**DESCRIPTION OF THE TASK**
Skip the pictures and quote all of the lines exactly.

**MATERIAL PROVIDED**
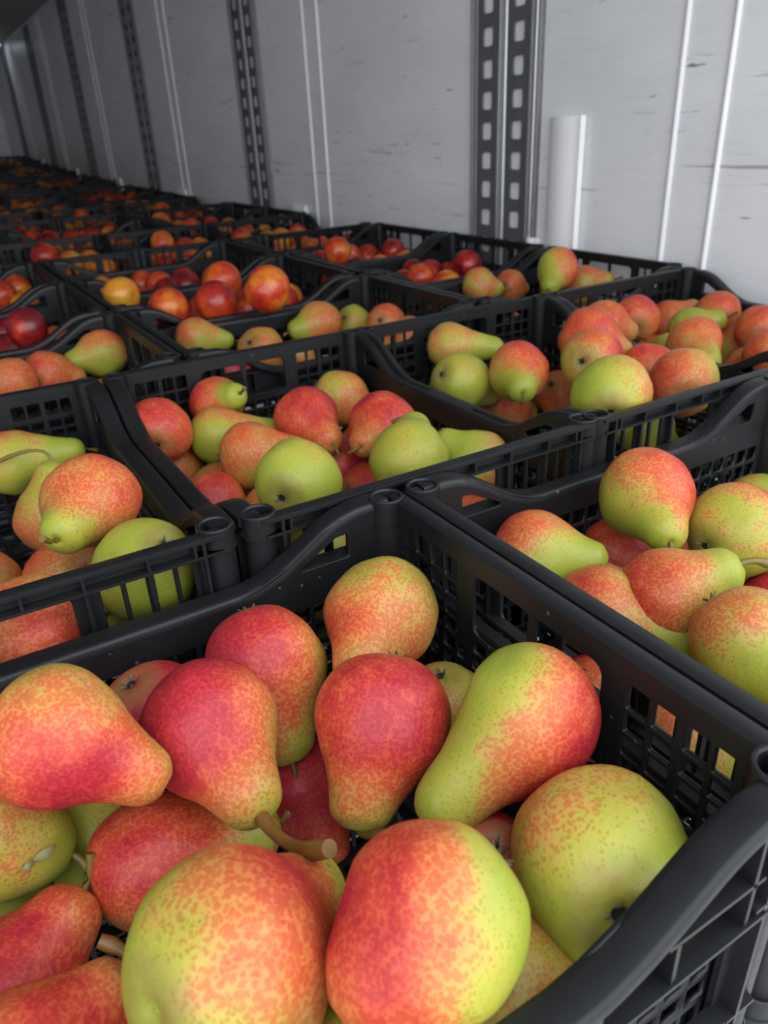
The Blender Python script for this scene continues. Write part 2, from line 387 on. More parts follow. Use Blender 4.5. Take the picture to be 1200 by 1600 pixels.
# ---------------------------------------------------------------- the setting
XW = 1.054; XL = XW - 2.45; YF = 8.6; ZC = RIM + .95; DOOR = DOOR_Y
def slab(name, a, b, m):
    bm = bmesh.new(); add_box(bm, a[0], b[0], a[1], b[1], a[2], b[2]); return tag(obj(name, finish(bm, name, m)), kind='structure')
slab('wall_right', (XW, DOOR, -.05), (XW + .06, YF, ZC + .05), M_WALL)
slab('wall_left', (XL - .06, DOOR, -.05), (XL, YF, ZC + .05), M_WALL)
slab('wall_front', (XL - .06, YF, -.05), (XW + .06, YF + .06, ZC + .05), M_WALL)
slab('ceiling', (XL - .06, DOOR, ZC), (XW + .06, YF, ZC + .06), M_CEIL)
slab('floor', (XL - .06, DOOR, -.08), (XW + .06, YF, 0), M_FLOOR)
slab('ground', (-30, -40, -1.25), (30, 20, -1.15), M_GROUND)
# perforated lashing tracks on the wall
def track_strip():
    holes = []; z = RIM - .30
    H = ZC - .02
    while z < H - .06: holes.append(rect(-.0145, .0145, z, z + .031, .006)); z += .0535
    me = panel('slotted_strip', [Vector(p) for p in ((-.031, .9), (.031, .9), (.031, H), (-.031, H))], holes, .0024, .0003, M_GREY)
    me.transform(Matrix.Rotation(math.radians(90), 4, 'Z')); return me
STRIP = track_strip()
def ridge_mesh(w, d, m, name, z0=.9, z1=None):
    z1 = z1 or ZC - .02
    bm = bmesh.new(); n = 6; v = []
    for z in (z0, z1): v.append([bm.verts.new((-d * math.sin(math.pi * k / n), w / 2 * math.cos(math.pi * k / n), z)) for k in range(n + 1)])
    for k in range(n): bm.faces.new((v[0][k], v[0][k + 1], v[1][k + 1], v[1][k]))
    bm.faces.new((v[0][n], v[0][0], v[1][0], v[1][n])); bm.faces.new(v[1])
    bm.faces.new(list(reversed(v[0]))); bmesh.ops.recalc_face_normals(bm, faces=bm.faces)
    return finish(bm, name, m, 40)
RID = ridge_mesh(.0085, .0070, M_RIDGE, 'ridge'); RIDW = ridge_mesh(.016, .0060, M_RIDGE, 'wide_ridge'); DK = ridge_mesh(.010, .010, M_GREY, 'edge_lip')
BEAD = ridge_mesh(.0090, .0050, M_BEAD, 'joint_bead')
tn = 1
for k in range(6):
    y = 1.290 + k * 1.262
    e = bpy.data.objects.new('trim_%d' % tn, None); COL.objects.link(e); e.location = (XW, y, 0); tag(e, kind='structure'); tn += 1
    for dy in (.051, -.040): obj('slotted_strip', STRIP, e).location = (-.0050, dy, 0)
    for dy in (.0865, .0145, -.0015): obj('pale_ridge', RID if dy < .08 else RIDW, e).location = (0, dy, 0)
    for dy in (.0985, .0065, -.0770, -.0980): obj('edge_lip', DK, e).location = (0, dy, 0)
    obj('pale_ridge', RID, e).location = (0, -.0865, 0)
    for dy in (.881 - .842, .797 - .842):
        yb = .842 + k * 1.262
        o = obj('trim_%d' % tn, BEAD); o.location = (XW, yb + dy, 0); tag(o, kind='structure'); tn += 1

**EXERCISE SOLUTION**
The Blender Python script for this scene continues. Write part 2, from line 387 on. More parts follow. Use Blender 4.5. Take the picture to be 1200 by 1600 pixels.
# ---------------------------------------------------------------- the setting
XW = 1.054; XL = XW - 2.45; YF = 8.6; ZC = RIM + .95; DOOR = DOOR_Y
def slab(name, a, b, m):
    bm = bmesh.new(); add_box(bm, a[0], b[0], a[1], b[1], a[2], b[2]); return tag(obj(name, finish(bm, name, m)), kind='structure')
slab('wall_right', (XW, DOOR, -.05), (XW + .06, YF, ZC + .05), M_WALL)
slab('wall_left', (XL - .06, DOOR, -.05), (XL, YF, ZC + .05), M_WALL)
slab('wall_front', (XL - .06, YF, -.05), (XW + .06, YF + .06, ZC + .05), M_WALL)
slab('ceiling', (XL - .06, DOOR, ZC), (XW + .06, YF, ZC + .06), M_CEIL)
slab('floor', (XL - .06, DOOR, -.08), (XW + .06, YF, 0), M_FLOOR)
slab('ground', (-30, -40, -1.25), (30, 20, -1.15), M_GROUND)
# perforated lashing tracks on the wall
def track_strip():
    holes = []; z = RIM - .30
    H = ZC - .02
    while z < H - .06: holes.append(rect(-.0145, .0145, z, z + .031, .006)); z += .0535
    me = panel('slotted_strip', [Vector(p) for p in ((-.031, .9), (.031, .9), (.031, H), (-.031, H))], holes, .0024, .0003, M_GREY)
    me.transform(Matrix.Rotation(math.radians(90), 4, 'Z')); return me
STRIP = track_strip()
def ridge_mesh(w, d, m, name, z0=.9, z1=None):
    z1 = z1 or ZC - .02
    bm = bmesh.new(); n = 6; v = []
    for z in (z0, z1): v.append([bm.verts.new((-d * math.sin(math.pi * k / n), w / 2 * math.cos(math.pi * k / n), z)) for k in range(n + 1)])
    for k in range(n): bm.faces.new((v[0][k], v[0][k + 1], v[1][k + 1], v[1][k]))
    bm.faces.new((v[0][n], v[0][0], v[1][0], v[1][n])); bm.faces.new(v[1])
    bm.faces.new(list(reversed(v[0]))); bmesh.ops.recalc_face_normals(bm, faces=bm.faces)
    return finish(bm, name, m, 40)
RID = ridge_mesh(.0085, .0070, M_RIDGE, 'ridge'); RIDW = ridge_mesh(.016, .0060, M_RIDGE, 'wide_ridge'); DK = ridge_mesh(.010, .010, M_GREY, 'edge_lip')
BEAD = ridge_mesh(.0090, .0050, M_BEAD, 'joint_bead')
tn = 1
for k in range(6):
    y = 1.290 + k * 1.262
    e = bpy.data.objects.new('trim_%d' % tn, None); COL.objects.link(e); e.location = (XW, y, 0); tag(e, kind='structure'); tn += 1
    for dy in (.051, -.040): obj('slotted_strip', STRIP, e).location = (-.0050, dy, 0)
    for dy in (.0865, .0145, -.0015): obj('pale_ridge', RID if dy < .08 else RIDW, e).location = (0, dy, 0)
    for dy in (.0985, .0065, -.0770, -.0980): obj('edge_lip', DK, e).location = (0, dy, 0)
    obj('pale_ridge', RID, e).location = (0, -.0865, 0)
    for dy in (.881 - .842, .797 - .842):
        yb = .842 + k * 1.262
        o = obj('trim_%d' % tn, BEAD); o.location = (XW, yb + dy, 0); tag(o, kind='structure'); tn += 1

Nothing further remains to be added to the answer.